▶ [Problem to work on] The listing below is to be output in its exact form.

▶ [Source material]

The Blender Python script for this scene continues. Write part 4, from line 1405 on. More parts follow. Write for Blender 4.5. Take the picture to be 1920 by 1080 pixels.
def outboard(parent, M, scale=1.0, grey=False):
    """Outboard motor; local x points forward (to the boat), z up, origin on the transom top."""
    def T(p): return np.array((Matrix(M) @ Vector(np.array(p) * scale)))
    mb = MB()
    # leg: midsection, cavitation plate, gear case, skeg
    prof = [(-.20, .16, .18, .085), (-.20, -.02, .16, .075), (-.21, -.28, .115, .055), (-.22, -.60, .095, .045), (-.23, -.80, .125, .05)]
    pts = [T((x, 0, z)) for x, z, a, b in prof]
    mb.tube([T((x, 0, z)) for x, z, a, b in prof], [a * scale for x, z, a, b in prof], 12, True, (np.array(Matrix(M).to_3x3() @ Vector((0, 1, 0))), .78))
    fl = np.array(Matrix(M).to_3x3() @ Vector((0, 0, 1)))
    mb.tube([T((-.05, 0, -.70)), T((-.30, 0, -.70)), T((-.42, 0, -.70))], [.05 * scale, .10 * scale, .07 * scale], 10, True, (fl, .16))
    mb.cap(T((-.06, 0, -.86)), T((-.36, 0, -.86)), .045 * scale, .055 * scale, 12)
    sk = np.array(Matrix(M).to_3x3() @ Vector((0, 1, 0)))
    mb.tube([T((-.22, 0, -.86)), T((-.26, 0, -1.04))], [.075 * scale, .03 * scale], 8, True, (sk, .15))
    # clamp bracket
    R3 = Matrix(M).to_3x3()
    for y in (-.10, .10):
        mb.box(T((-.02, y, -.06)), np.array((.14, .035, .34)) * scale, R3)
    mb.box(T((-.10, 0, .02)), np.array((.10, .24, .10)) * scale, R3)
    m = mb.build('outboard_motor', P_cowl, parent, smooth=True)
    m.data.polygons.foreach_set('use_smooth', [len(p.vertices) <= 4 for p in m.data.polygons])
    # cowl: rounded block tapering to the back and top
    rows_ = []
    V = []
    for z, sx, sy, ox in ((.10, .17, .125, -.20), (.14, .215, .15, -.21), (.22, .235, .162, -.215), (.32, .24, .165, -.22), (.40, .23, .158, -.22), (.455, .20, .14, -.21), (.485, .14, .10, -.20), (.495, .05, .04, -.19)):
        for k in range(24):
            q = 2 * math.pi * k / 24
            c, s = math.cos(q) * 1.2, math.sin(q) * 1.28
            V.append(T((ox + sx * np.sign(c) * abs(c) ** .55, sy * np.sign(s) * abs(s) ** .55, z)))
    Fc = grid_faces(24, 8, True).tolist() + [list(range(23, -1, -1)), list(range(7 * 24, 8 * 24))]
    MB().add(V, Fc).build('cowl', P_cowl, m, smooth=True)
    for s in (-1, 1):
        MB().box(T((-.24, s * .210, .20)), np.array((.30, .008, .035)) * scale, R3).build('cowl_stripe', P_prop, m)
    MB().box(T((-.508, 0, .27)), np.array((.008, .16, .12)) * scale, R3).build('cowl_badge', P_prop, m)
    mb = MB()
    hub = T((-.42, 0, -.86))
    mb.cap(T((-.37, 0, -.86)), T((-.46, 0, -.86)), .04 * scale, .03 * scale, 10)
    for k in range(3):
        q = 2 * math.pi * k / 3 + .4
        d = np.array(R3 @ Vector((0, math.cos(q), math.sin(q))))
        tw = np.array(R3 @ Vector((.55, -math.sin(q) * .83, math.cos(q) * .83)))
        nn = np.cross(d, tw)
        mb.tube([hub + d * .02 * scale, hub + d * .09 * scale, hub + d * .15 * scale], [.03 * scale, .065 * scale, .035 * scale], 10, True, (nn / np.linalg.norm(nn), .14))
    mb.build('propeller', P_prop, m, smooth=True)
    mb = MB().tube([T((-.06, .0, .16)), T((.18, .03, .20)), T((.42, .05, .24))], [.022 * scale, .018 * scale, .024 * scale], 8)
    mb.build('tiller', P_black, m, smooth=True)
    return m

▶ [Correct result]
The Blender Python script for this scene continues. Write part 4, from line 1405 on. More parts follow. Write for Blender 4.5. Take the picture to be 1920 by 1080 pixels.
def outboard(parent, M, scale=1.0, grey=False):
    """Outboard motor; local x points forward (to the boat), z up, origin on the transom top."""
    def T(p): return np.array((Matrix(M) @ Vector(np.array(p) * scale)))
    mb = MB()
    # leg: midsection, cavitation plate, gear case, skeg
    prof = [(-.20, .16, .18, .085), (-.20, -.02, .16, .075), (-.21, -.28, .115, .055), (-.22, -.60, .095, .045), (-.23, -.80, .125, .05)]
    pts = [T((x, 0, z)) for x, z, a, b in prof]
    mb.tube([T((x, 0, z)) for x, z, a, b in prof], [a * scale for x, z, a, b in prof], 12, True, (np.array(Matrix(M).to_3x3() @ Vector((0, 1, 0))), .78))
    fl = np.array(Matrix(M).to_3x3() @ Vector((0, 0, 1)))
    mb.tube([T((-.05, 0, -.70)), T((-.30, 0, -.70)), T((-.42, 0, -.70))], [.05 * scale, .10 * scale, .07 * scale], 10, True, (fl, .16))
    mb.cap(T((-.06, 0, -.86)), T((-.36, 0, -.86)), .045 * scale, .055 * scale, 12)
    sk = np.array(Matrix(M).to_3x3() @ Vector((0, 1, 0)))
    mb.tube([T((-.22, 0, -.86)), T((-.26, 0, -1.04))], [.075 * scale, .03 * scale], 8, True, (sk, .15))
    # clamp bracket
    R3 = Matrix(M).to_3x3()
    for y in (-.10, .10):
        mb.box(T((-.02, y, -.06)), np.array((.14, .035, .34)) * scale, R3)
    mb.box(T((-.10, 0, .02)), np.array((.10, .24, .10)) * scale, R3)
    m = mb.build('outboard_motor', P_cowl, parent, smooth=True)
    m.data.polygons.foreach_set('use_smooth', [len(p.vertices) <= 4 for p in m.data.polygons])
    # cowl: rounded block tapering to the back and top
    rows_ = []
    V = []
    for z, sx, sy, ox in ((.10, .17, .125, -.20), (.14, .215, .15, -.21), (.22, .235, .162, -.215), (.32, .24, .165, -.22), (.40, .23, .158, -.22), (.455, .20, .14, -.21), (.485, .14, .10, -.20), (.495, .05, .04, -.19)):
        for k in range(24):
            q = 2 * math.pi * k / 24
            c, s = math.cos(q) * 1.2, math.sin(q) * 1.28
            V.append(T((ox + sx * np.sign(c) * abs(c) ** .55, sy * np.sign(s) * abs(s) ** .55, z)))
    Fc = grid_faces(24, 8, True).tolist() + [list(range(23, -1, -1)), list(range(7 * 24, 8 * 24))]
    MB().add(V, Fc).build('cowl', P_cowl, m, smooth=True)
    for s in (-1, 1):
        MB().box(T((-.24, s * .210, .20)), np.array((.30, .008, .035)) * scale, R3).build('cowl_stripe', P_prop, m)
    MB().box(T((-.508, 0, .27)), np.array((.008, .16, .12)) * scale, R3).build('cowl_badge', P_prop, m)
    mb = MB()
    hub = T((-.42, 0, -.86))
    mb.cap(T((-.37, 0, -.86)), T((-.46, 0, -.86)), .04 * scale, .03 * scale, 10)
    for k in range(3):
        q = 2 * math.pi * k / 3 + .4
        d = np.array(R3 @ Vector((0, math.cos(q), math.sin(q))))
        tw = np.array(R3 @ Vector((.55, -math.sin(q) * .83, math.cos(q) * .83)))
        nn = np.cross(d, tw)
        mb.tube([hub + d * .02 * scale, hub + d * .09 * scale, hub + d * .15 * scale], [.03 * scale, .065 * scale, .035 * scale], 10, True, (nn / np.linalg.norm(nn), .14))
    mb.build('propeller', P_prop, m, smooth=True)
    mb = MB().tube([T((-.06, .0, .16)), T((.18, .03, .20)), T((.42, .05, .24))], [.022 * scale, .018 * scale, .024 * scale], 8)
    mb.build('tiller', P_black, m, smooth=True)
    return m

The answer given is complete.